>> start Data segment

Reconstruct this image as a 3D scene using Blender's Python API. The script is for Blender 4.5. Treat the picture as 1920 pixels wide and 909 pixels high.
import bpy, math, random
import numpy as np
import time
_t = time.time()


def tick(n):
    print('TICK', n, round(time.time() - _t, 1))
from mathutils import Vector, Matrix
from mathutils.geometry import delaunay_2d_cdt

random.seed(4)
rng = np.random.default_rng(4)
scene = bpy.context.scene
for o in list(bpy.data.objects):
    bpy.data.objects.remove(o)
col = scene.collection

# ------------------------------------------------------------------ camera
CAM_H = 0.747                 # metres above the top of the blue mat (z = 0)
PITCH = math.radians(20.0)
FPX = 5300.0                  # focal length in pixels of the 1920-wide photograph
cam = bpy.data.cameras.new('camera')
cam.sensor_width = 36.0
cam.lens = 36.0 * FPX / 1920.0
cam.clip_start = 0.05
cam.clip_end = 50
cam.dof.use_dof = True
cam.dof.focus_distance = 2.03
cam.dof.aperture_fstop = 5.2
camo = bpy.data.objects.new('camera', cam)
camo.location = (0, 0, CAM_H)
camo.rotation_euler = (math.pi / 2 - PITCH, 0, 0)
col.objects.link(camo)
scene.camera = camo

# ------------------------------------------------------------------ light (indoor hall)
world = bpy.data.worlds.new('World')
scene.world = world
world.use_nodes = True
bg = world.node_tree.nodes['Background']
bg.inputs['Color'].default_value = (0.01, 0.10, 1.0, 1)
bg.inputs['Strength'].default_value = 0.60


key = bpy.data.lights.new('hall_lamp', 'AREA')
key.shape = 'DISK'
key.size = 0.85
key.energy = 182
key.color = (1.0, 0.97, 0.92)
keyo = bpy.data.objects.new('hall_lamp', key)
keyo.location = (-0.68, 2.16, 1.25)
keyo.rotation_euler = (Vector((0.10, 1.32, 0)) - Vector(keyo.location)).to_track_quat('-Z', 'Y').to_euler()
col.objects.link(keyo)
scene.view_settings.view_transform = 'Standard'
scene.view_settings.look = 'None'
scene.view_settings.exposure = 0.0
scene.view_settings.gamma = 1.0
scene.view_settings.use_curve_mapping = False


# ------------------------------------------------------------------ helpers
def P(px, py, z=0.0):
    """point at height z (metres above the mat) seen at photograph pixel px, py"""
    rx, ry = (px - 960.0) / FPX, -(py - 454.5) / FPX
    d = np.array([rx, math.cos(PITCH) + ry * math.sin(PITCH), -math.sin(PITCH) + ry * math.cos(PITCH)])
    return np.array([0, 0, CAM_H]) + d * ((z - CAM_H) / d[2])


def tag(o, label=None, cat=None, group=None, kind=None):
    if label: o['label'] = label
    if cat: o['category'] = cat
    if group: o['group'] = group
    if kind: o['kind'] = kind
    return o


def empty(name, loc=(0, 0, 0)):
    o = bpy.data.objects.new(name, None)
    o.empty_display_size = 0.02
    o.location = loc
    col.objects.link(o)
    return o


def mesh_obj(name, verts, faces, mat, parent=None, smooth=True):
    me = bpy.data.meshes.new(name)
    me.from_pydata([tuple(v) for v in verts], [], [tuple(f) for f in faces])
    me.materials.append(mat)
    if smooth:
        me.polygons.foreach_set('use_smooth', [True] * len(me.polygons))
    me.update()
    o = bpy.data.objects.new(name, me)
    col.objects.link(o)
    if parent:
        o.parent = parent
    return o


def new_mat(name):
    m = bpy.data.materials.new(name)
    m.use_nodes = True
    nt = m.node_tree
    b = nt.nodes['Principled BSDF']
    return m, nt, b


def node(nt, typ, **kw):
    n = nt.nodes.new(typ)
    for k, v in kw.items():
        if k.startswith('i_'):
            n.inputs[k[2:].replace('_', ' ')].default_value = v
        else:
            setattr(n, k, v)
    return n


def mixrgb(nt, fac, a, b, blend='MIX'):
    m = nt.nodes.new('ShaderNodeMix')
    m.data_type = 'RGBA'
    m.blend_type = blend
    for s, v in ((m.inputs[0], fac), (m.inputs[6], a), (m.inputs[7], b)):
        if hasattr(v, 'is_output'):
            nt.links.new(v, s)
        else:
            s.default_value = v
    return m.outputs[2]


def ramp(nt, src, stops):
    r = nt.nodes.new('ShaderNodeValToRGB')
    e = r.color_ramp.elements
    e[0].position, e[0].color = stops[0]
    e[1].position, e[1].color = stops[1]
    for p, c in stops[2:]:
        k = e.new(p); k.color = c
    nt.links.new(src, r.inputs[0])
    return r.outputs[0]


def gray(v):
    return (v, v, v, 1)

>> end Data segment

- Goal: Reproduce the material verbatim, line by line.

- Result of this exercise:
Reconstruct this image as a 3D scene using Blender's Python API. The script is for Blender 4.5. Treat the picture as 1920 pixels wide and 909 pixels high.
import bpy, math, random
import numpy as np
import time
_t = time.time()


def tick(n):
    print('TICK', n, round(time.time() - _t, 1))
from mathutils import Vector, Matrix
from mathutils.geometry import delaunay_2d_cdt

random.seed(4)
rng = np.random.default_rng(4)
scene = bpy.context.scene
for o in list(bpy.data.objects):
    bpy.data.objects.remove(o)
col = scene.collection

# ------------------------------------------------------------------ camera
CAM_H = 0.747                 # metres above the top of the blue mat (z = 0)
PITCH = math.radians(20.0)
FPX = 5300.0                  # focal length in pixels of the 1920-wide photograph
cam = bpy.data.cameras.new('camera')
cam.sensor_width = 36.0
cam.lens = 36.0 * FPX / 1920.0
cam.clip_start = 0.05
cam.clip_end = 50
cam.dof.use_dof = True
cam.dof.focus_distance = 2.03
cam.dof.aperture_fstop = 5.2
camo = bpy.data.objects.new('camera', cam)
camo.location = (0, 0, CAM_H)
camo.rotation_euler = (math.pi / 2 - PITCH, 0, 0)
col.objects.link(camo)
scene.camera = camo

# ------------------------------------------------------------------ light (indoor hall)
world = bpy.data.worlds.new('World')
scene.world = world
world.use_nodes = True
bg = world.node_tree.nodes['Background']
bg.inputs['Color'].default_value = (0.01, 0.10, 1.0, 1)
bg.inputs['Strength'].default_value = 0.60


key = bpy.data.lights.new('hall_lamp', 'AREA')
key.shape = 'DISK'
key.size = 0.85
key.energy = 182
key.color = (1.0, 0.97, 0.92)
keyo = bpy.data.objects.new('hall_lamp', key)
keyo.location = (-0.68, 2.16, 1.25)
keyo.rotation_euler = (Vector((0.10, 1.32, 0)) - Vector(keyo.location)).to_track_quat('-Z', 'Y').to_euler()
col.objects.link(keyo)
scene.view_settings.view_transform = 'Standard'
scene.view_settings.look = 'None'
scene.view_settings.exposure = 0.0
scene.view_settings.gamma = 1.0
scene.view_settings.use_curve_mapping = False


# ------------------------------------------------------------------ helpers
def P(px, py, z=0.0):
    """point at height z (metres above the mat) seen at photograph pixel px, py"""
    rx, ry = (px - 960.0) / FPX, -(py - 454.5) / FPX
    d = np.array([rx, math.cos(PITCH) + ry * math.sin(PITCH), -math.sin(PITCH) + ry * math.cos(PITCH)])
    return np.array([0, 0, CAM_H]) + d * ((z - CAM_H) / d[2])


def tag(o, label=None, cat=None, group=None, kind=None):
    if label: o['label'] = label
    if cat: o['category'] = cat
    if group: o['group'] = group
    if kind: o['kind'] = kind
    return o


def empty(name, loc=(0, 0, 0)):
    o = bpy.data.objects.new(name, None)
    o.empty_display_size = 0.02
    o.location = loc
    col.objects.link(o)
    return o


def mesh_obj(name, verts, faces, mat, parent=None, smooth=True):
    me = bpy.data.meshes.new(name)
    me.from_pydata([tuple(v) for v in verts], [], [tuple(f) for f in faces])
    me.materials.append(mat)
    if smooth:
        me.polygons.foreach_set('use_smooth', [True] * len(me.polygons))
    me.update()
    o = bpy.data.objects.new(name, me)
    col.objects.link(o)
    if parent:
        o.parent = parent
    return o


def new_mat(name):
    m = bpy.data.materials.new(name)
    m.use_nodes = True
    nt = m.node_tree
    b = nt.nodes['Principled BSDF']
    return m, nt, b


def node(nt, typ, **kw):
    n = nt.nodes.new(typ)
    for k, v in kw.items():
        if k.startswith('i_'):
            n.inputs[k[2:].replace('_', ' ')].default_value = v
        else:
            setattr(n, k, v)
    return n


def mixrgb(nt, fac, a, b, blend='MIX'):
    m = nt.nodes.new('ShaderNodeMix')
    m.data_type = 'RGBA'
    m.blend_type = blend
    for s, v in ((m.inputs[0], fac), (m.inputs[6], a), (m.inputs[7], b)):
        if hasattr(v, 'is_output'):
            nt.links.new(v, s)
        else:
            s.default_value = v
    return m.outputs[2]


def ramp(nt, src, stops):
    r = nt.nodes.new('ShaderNodeValToRGB')
    e = r.color_ramp.elements
    e[0].position, e[0].color = stops[0]
    e[1].position, e[1].color = stops[1]
    for p, c in stops[2:]:
        k = e.new(p); k.color = c
    nt.links.new(src, r.inputs[0])
    return r.outputs[0]


def gray(v):
    return (v, v, v, 1)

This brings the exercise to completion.